Already as a child I knew and disliked the feeling of living in a grey world of fear. Being an involved young person, I was there in the front lines of the 1989 student demonstration, which was beaten up by the Communist security forces and which triggered the so-called Velvet Revolution. Since 1989, many people of my generation have been looking up to the pre-World War II Czechoslovak “first republic,” which was the only democracy in Central and Eastern Europe, as an ideal. We would like to be proud of our country, to see it become a full-fledged, advanced democracy, with a functioning rule of law and a good international reputation.
After returning to the Czech Republic in 2005, I started working for independent Senator Martin Mejstřík, former student leader of the 1989 Velvet Revolution. His main political agenda was coming to terms with the legacy of totalitarianism. I immediately understood that he was right and learned a lot from working with him. We cannot make our country, or Europe for that matter, a better place if the society as a whole does not face the past and deal honestly with the unresolved issues.
The Platform of European Memory and Conscience was established as a result of a chain of events following the Prague Declaration, which was adopted at a conference which I managed for Mr Mejstřík in the Senate in Prague in June 2008.
We got an endorsement for the Platform by the European Parliament in its resolution on European Conscience and Totalitarianism of 2 April 2009, and the Council of the EU during the Hungarian Presidency in June 2011. I was in charge of coordinating the working group on the Platform between 2008-2011 and was elected its Managing Director in 2011.
Does your Platform have the potential to work for the upcoming years?

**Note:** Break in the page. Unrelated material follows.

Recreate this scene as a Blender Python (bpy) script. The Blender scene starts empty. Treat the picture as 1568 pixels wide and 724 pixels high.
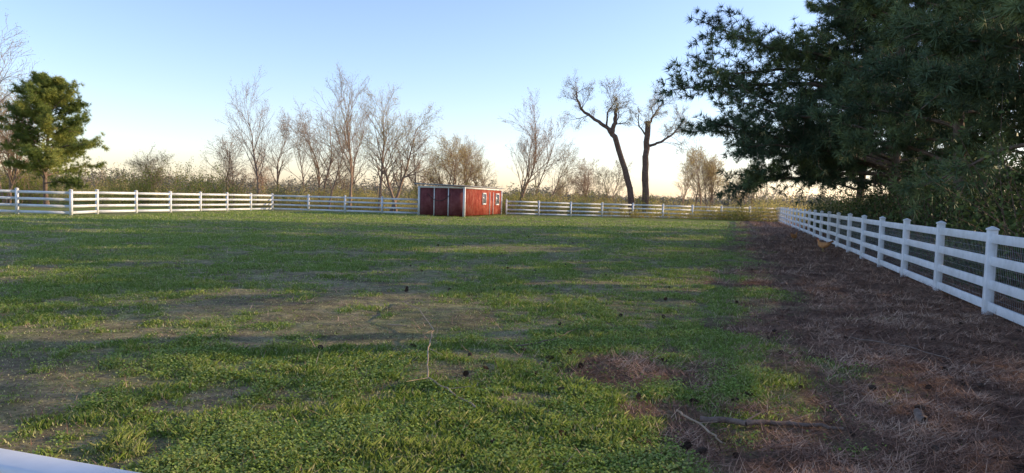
import bpy, math, random
import numpy as np
from mathutils import Vector, Matrix
random.seed(7); rng=np.random.default_rng(7)
S=bpy.context.scene
S.view_settings.view_transform='Standard'; S.view_settings.look='None'; S.view_settings.exposure=0

# ------------------------------------------------------------ helpers
def vnoise(x,y,seed=0.0):
    xi=np.floor(x); yi=np.floor(y); fx=x-xi; fy=y-yi
    fx=fx*fx*(3-2*fx); fy=fy*fy*(3-2*fy)
    def h(i,j):
        s=np.sin(i*127.1+j*311.7+seed*74.7)*43758.5453
        return s-np.floor(s)
    return (h(xi,yi)*(1-fx)+h(xi+1,yi)*fx)*(1-fy)+(h(xi,yi+1)*(1-fx)+h(xi+1,yi+1)*fx)*fy
def fbm(x,y,seed=0,o=4):
    t=0;a=.5;n=0
    c,s=math.cos(.6),math.sin(.6)
    for i in range(o):
        t=t+a*vnoise(x*2**i,y*2**i,seed+i*3.1); n+=a; a*=.55
        x,y=c*x-s*y,s*x+c*y
    return t/n
def sstep(a,b,x):
    t=np.clip((x-a)/(b-a),0,1); return t*t*(3-2*t)

def mk(name,V,F,mat,parent=None,attrs=None,smooth=False):
    V=np.ascontiguousarray(V,dtype=np.float32); F=np.ascontiguousarray(F,dtype=np.int32)
    me=bpy.data.meshes.new(name); k=F.shape[1]
    me.vertices.add(len(V)); me.vertices.foreach_set('co',V.ravel())
    me.loops.add(F.size); me.loops.foreach_set('vertex_index',F.ravel())
    me.polygons.add(len(F)); me.polygons.foreach_set('loop_start',np.arange(0,F.size,k,dtype=np.int32))
    me.update(calc_edges=True)
    if smooth: me.polygons.foreach_set('use_smooth',np.ones(len(F),dtype=bool))
    for an,(ty,arr) in (attrs or {}).items():
        a=me.attributes.new(an,ty,'POINT')
        a.data.foreach_set('value' if ty=='FLOAT' else 'color',np.ascontiguousarray(arr,dtype=np.float32).ravel())
    me.materials.append(mat)
    o=bpy.data.objects.new(name,me); S.collection.objects.link(o)
    if parent: o.parent=parent
    return o
def empty(name,loc=(0,0,0)):
    e=bpy.data.objects.new(name,None); S.collection.objects.link(e); e.empty_display_size=.3
    return e

class NB:
    def __init__(s,name):
        s.m=bpy.data.materials.new(name); s.m.use_nodes=True; s.t=s.m.node_tree
        s.b=s.t.nodes['Principled BSDF']; s.out=s.t.nodes['Material Output']
    def n(s,ty,**kw):
        nd=s.t.nodes.new(ty)
        for k,v in kw.items(): setattr(nd,k,v)
        return nd
    def l(s,a,b): s.t.links.new(a,b)
    def noise(s,scale,detail=4,rough=.6,vec=None):
        nd=s.n('ShaderNodeTexNoise'); nd.inputs['Scale'].default_value=scale; nd.inputs['Detail'].default_value=detail
        nd.inputs['Roughness'].default_value=rough
        if vec is None:
            vec=s.n('ShaderNodeNewGeometry').outputs['Position']
        s.l(vec,nd.inputs['Vector']); return nd.outputs['Fac']
    def ramp(s,fac,stops):
        r=s.n('ShaderNodeValToRGB'); e=r.color_ramp.elements
        while len(e)<len(stops): e.new(.5)
        for i,(p,c) in enumerate(stops):
            e[i].position=p; e[i].color=(*c,1)
        s.l(fac,r.inputs['Fac']); return r.outputs['Color']
    def mix(s,fac,a,b,mode='MIX'):
        m=s.n('ShaderNodeMixRGB',blend_type=mode)
        for i,v in zip(m.inputs,(fac,a,b)):
            if hasattr(v,'is_linked') or hasattr(v,'links'): s.l(v,i)
            elif isinstance(v,(int,float)): i.default_value=v
            else: i.default_value=(*v,1)
        return m.outputs[0]
    def bump(s,h,strength=.5,dist=.02):
        b=s.n('ShaderNodeBump'); b.inputs['Strength'].default_value=strength; b.inputs['Distance'].default_value=dist
        s.l(h,b.inputs['Height']); s.l(b.outputs['Normal'],s.b.inputs['Normal'])
    def fin(s,col,rough=.8,spec=.2):
        s.l(col,s.b.inputs['Base Color']); s.b.inputs['Roughness'].default_value=rough
        s.b.inputs['Specular IOR Level'].default_value=spec
        return s.m

def leafmat(name,c_dark,c_mid,c_light,trans=.25,rough=.6):
    m=NB(name); a=m.n('ShaderNodeAttribute',attribute_name='tint')
    col=m.ramp(a.outputs['Fac'],[(0,c_dark),(.5,c_mid),(1,c_light)])
    m.fin(col,rough,.15)
    if trans>0:
        tr=m.n('ShaderNodeBsdfTranslucent'); m.l(col,tr.inputs['Color'])
        mx=m.n('ShaderNodeMixShader'); mx.inputs[0].default_value=trans
        m.l(m.b.outputs[0],mx.inputs[1]); m.l(tr.outputs[0],mx.inputs[2]); m.l(mx.outputs[0],m.out.inputs['Surface'])
    return m.m
def barkmat(name,c1,c2):
    m=NB(name); f=m.noise(6,5,.7)
    m.bump(m.noise(14,4,.7),.6,.03)
    return m.fin(m.ramp(f,[(.3,c1),(.7,c2)]),.9,.1)

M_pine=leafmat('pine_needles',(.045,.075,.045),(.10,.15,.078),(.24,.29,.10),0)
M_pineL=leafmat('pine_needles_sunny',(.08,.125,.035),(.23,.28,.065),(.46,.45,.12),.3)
M_bark=barkmat('pine_bark',(.08,.06,.045),(.30,.22,.17))
M_barkg=barkmat('grey_bark',(.16,.115,.085),(.44,.31,.215))
M_barkd=barkmat('dark_bark',(.075,.05,.042),(.24,.16,.12))
M_budg=leafmat('gold_buds',(.38,.28,.09),(.62,.46,.17),(.72,.60,.25),.4)
M_budr=leafmat('red_buds',(.36,.22,.15),(.54,.35,.22),(.64,.46,.29),.4)
M_budn=leafmat('pale_buds',(.30,.27,.12),(.48,.41,.19),(.60,.52,.28),.4)
M_shrub=leafmat('shrub_leaves',(.03,.05,.02),(.06,.095,.03),(.13,.17,.05),.15)
M_brush=leafmat('dry_brush',(.28,.25,.06),(.66,.53,.15),(.85,.72,.28),.45)
M_green=leafmat('olive_shrub_leaves',(.10,.14,.03),(.28,.31,.06),(.62,.54,.15),.4)
M_dist=leafmat('distant_trees',(.13,.14,.10),(.22,.20,.145),(.34,.28,.19),.1)
M_grass=leafmat('grass_blades',(.13,.185,.042),(.275,.385,.07),(.66,.60,.33),.3)
M_needle=leafmat('fallen_needles',(.12,.06,.04),(.34,.185,.115),(.70,.46,.30),0,.8)

def rotmats(D,rollang=None):
    D=D/np.linalg.norm(D,axis=1,keepdims=True); n=len(D)
    A=rng.normal(size=(n,3)); X=np.cross(A,D); X/=np.linalg.norm(X,axis=1,keepdims=True)+1e-9
    Y=np.cross(D,X); return np.stack([X,Y,D],axis=2)
def inst(P,PF,pos,D,scale):
    R=rotmats(D); V=np.einsum('nij,kj->nki',R,P)*scale[:,None,None]+pos[:,None,:]
    n=len(pos);k=len(P)
    F=(PF[None]+ (np.arange(n)*k)[:,None,None]).reshape(-1,PF.shape[1])
    return V.reshape(-1,3),F
def tuft_proto(n=20,w=.06,spread=.9):
    V=[];F=[]
    for i in range(n):
        d=rng.normal(size=3); d[2]=abs(d[2])*1.0+.15; d[:2]*=spread; d/=np.linalg.norm(d)
        s=np.cross(d,rng.normal(size=3)); s/=np.linalg.norm(s)
        L=rng.uniform(.7,1.1); b=len(V)
        V+= [s*w*.5, -s*w*.5, d*L+np.array([0,0,-.0])]; F.append([b,b+1,b+2])
    return np.array(V),np.array(F)

def tubes(segs,k=5):
    A=np.array([[*s[0],*s[1],s[2],s[3]] for s in segs]); p0=A[:,:3];p1=A[:,3:6]; r0=A[:,6];r1=A[:,7]
    d=p1-p0; L=np.linalg.norm(d,axis=1,keepdims=True)+1e-9; d=d/L
    ref=np.where(np.abs(d[:,2:3])>.9,np.array([[1.,0,0]]),np.array([[0,0,1.]]))
    X=np.cross(ref,d); X/=np.linalg.norm(X,axis=1,keepdims=True); Y=np.cross(d,X)
    p1=p1+d*(r1[:,None]*.4)
    th=np.arange(k)*2*math.pi/k
    ring=np.cos(th)[None,:,None]*X[:,None,:]+np.sin(th)[None,:,None]*Y[:,None,:]
    V=np.concatenate([p0[:,None]+ring*r0[:,None,None],p1[:,None]+ring*r1[:,None,None]],axis=1)
    i=np.arange(k); j=(i+1)%k
    f=np.stack([i,j,j+k,i+k],axis=1)
    F=(f[None]+(np.arange(len(A))*2*k)[:,None,None]).reshape(-1,4)
    return V.reshape(-1,3),F

def jit(d,a):
    v=Vector((d[0]+random.gauss(0,a),d[1]+random.gauss(0,a),d[2]+random.gauss(0,a))); return v.normalized()
def grow(segs,tips,p,d,L,r,lev,maxlev,nst,nch,up=.06,ang=.8,wob=.12,rmin=.009,start=.25):
    n=max(2,int(nst)); st=L/n; nodes=[]
    p=Vector(p); d=Vector(d).normalized(); r0=r
    for i in range(n):
        d=jit(d,wob); d.z+=up; d.normalize()
        q=p+d*st; r1=max(rmin,r*(1-(i+1)/n*.85))
        segs.append((tuple(p),tuple(q),r0,r1)); nodes.append((q.copy(),d.copy(),r1,(i+1)/n)); p=q;r0=r1
    if lev>=maxlev:
        tips.append((tuple(p),tuple(d))); return
    for c in range(nch[lev]):
        f=start+(1-start)*(c+random.random())/nch[lev]
        q,dd,rr,ff=nodes[min(n-1,int(f*n))]
        perp=Vector((random.gauss(0,1),random.gauss(0,1),random.gauss(0,1))); perp-=perp.dot(dd)*dd; perp.normalize()
        a=ang*random.uniform(.6,1.25)
        nd=dd*math.cos(a)+perp*math.sin(a)
        grow(segs,tips,q,nd,L*random.uniform(.32,.55)*(1.25-.6*f),max(rmin,rr*random.uniform(.45,.7)),lev+1,maxlev,max(3,n*.55),nch,up,ang,wob*1.15,rmin,.15)
quadP=np.array([[-.5,0,0],[0,-.28,0.05],[.5,0,0],[0,.28,.05]]); quadF=np.array([[0,1,2,3]])
def budmesh(tips,n,s,spread,mat,par,name='buds'):
    T=np.array([t[0] for t in tips]); pos=np.repeat(T,n,axis=0)+rng.normal(size=(len(T)*n,3))*spread
    V,F=inst(quadP,quadF,pos,rng.normal(size=pos.shape),rng.uniform(.6,1.3,len(pos))*s)
    t=np.repeat(rng.random(len(pos)),4); mk(name,V,F,mat,par,{'tint':('FLOAT',t)})
def bare_tree(x,y,H,r=.16,bark=None,bud=None,nb=3,wide=1.0,stems=1,lean=(0,0),start=.22,bs=.08):
    e=empty('bare_tree'); segs=[];tips=[]
    for s in range(stems):
        d=Vector((lean[0]+random.uniform(-.12,.12)*(stems>1)*3,lean[1]+random.uniform(-.1,.1),1))
        grow(segs,tips,(x+random.uniform(-.3,.3)*(stems-1),y+random.uniform(-.3,.3)*(stems-1),-.05),d,H*.80*(1 if s==0 else random.uniform(.7,.95)),r*.95,0,3,14,[18,7,4],.045,.68*wide,.075,.007,start)
    V,F=tubes(segs,4); mk('branches',V,F,bark or M_barkg,e)
    if bud: budmesh(tips,nb,bs,.16,bud,e)
    return e

# ------------------------------------------------------------ camera, light, sky
cam=bpy.data.cameras.new('camera'); co=bpy.data.objects.new('camera',cam); S.collection.objects.link(co)
cam.lens=18/math.tan(math.radians(36)); cam.sensor_width=36; cam.clip_start=.05; cam.clip_end=3000
co.matrix_world=Matrix.Translation((0,0,1.66))@Matrix.Rotation(math.radians(90-3.2),4,'X')@Matrix.Rotation(math.radians(1.6),4,'Z')
S.camera=co
EL=math.radians(14); AZ=math.radians(76)
sd=Vector((math.sin(AZ)*math.cos(EL),math.cos(AZ)*math.cos(EL),math.sin(EL)))
sun=bpy.data.lights.new('sun','SUN'); sun.energy=5.0; sun.angle=math.radians(.53); sun.color=(1,.76,.48)
so=bpy.data.objects.new('sun',sun); S.collection.objects.link(so); so.rotation_euler=sd.to_track_quat('Z','Y').to_euler(); so.location=(30,10,20)
W=bpy.data.worlds.new('World'); S.world=W; W.use_nodes=True
nt=W.node_tree; bg=nt.nodes['Background']; sky=nt.nodes.new('ShaderNodeTexSky'); sky.sky_type='NISHITA'; sky.sun_disc=False
sky.sun_elevation=EL; sky.sun_rotation=AZ; sky.air_density=1.0; sky.dust_density=.6; sky.ozone_density=2.4; sky.altitude=0
tint=nt.nodes.new('ShaderNodeMixRGB'); tint.blend_type='MULTIPLY'; tint.inputs[0].default_value=1; tint.inputs[2].default_value=(1.08,.97,1.08,1)
nt.links.new(sky.outputs[0],tint.inputs[1]); nt.links.new(tint.outputs[0],bg.inputs[0]); bg.inputs[1].default_value=.30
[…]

Was the funding initially in 2011 assigned for a three-year period?
The Platform of European Memory and Conscience was established as a non-governmental organisation on 14 October 2011 at an accompanying event of the summit of the Prime Ministers of the Visegrad group in Prague. Prime Ministers Petr Nečas of the Czech Republic, Viktor Orbán of Hungary and Donald Tusk of Poland were present at the signing of our founding documents. The initial seed funding for the first three years of the Platform’s work came from a Strategic grant of the International Visegrad Fund. However, the Platform has been raising and continues to raise funds from other sources as well. The importance of the work of the Platform in educating and increasing awareness of the common European totalitarian legacy is growing by the day in the current difficult political situation in Europe, as discussed earlier. Nowadays, informed decisions are required from national and European leaders in the crisis with Russia. The knowledge of history and of the historical background of events happening in Europe are simply a must in this context.
The proof that our work is very important is provided also by our growing Membership. We started off with 21 Member institutions and organisations from 12 EU Member States in 2011. Three years later, we have 48 Member institutions and organisations from 13 EU Member States, Ukraine, Moldova, Iceland, Canada and the USA – and our general assembly, the Council of Members, does not accept every Membership applicant. Of course, fundraising is our important task and we would be pleased and honoured if other European governments, such as those of the Baltic countries, could support our work. Various models are thinkable, for example sponsoring a collaborator or two in our offices in Prague or Brussels. At any rate, until our goals are achieved, the Platform has a lot of work to do. It is a privilege for me to be able to assist in this process.
Thank you for your time and answers!